わけてもアッパーアームとロアアームの間隔を広くとったワイドスパン、およびツイステッド・アッパーアームとフォークド・ダンパーを特徴とするこのサスペンションは、基本的なフリクションの少なさを生かし、ダンパー/スプリングの能力を最大限に発揮させることができます。しかもワイドスパン配置やスタビライザーをロアアームにリンク支持したことに加えて、ラジアスロッドのブッシュに前傾ダンパーによって生じる力を中和するようなプリセットを与えたことなどによってコンプライアンス機能をより高め、良い乗り心地を得ることもできます。
また上下アームのセッティングにより、キャンバー変化が大きくとれ、対地キャンバー0を可能としているため、優れた走行性能を実現しています。
さらにキャスター角30′は、小キングピン傾角の採用とあいまってスムーズでなめらかな操舵感覚を与える一方で、ツイステッド・アッパーアームの効果との相乗作用で高い直進走行性能を生み出しました。

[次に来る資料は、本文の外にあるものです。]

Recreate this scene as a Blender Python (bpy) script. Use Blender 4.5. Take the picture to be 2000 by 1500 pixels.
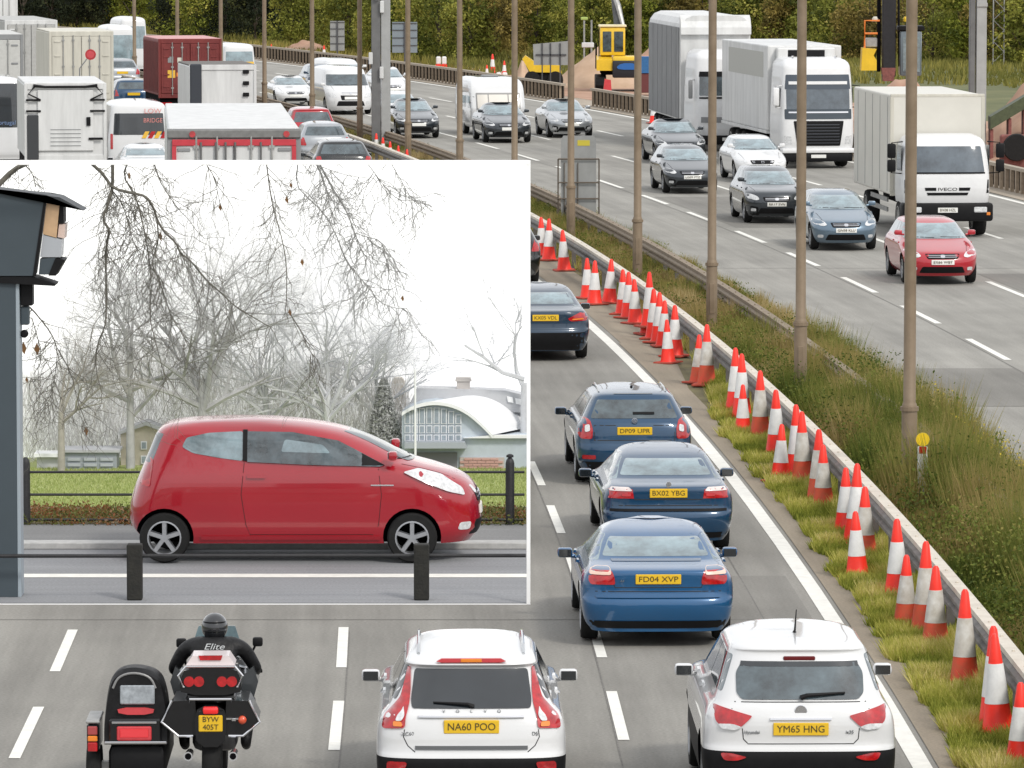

車軸上のキングピン・オフセットを小さくしたことも、トルクステアやキックバックを抑えるのに役立っています。むろんスペース効率も良く、FF横置きエンジンでしかも低ボンネットを見事に実現しています。こうした独自の味付けに加えて、ブレーキ時の前のめりを抑え、安定した姿勢を保つアンチノーズダイブ・ジオメトリーも新型アコード/ビガーの質の高い走りに大きく貢献しています。
人間の感性に忠実に応え、狙ったラインを正確に走り抜ける“ライントレーサー”と呼びたいほどのハンドリングと矢のような高速直進性、そしていかなる場合でも、フラット&スムーズな乗り心地を発揮する快適性。これらをきわめて高い次元でバランスさせた走り。それが新型アコード/ビガーです。

ガス封入ダンパー
(アコード2.0Si,EXL-S,EX-S/ビガー2.0Si,MXL-S/アコード・エアロデッキ2.0Si,LXR-S,LX-S)

前後のサスペンションに、泡の発生しないガス封入ダンパーを採用。 減衰力の応答性が高く、路面の凹凸などで発生する動きやレーンチェンジなどにともなって生じるボディの揺り戻しを減少。 優れた乗り心地を提供します。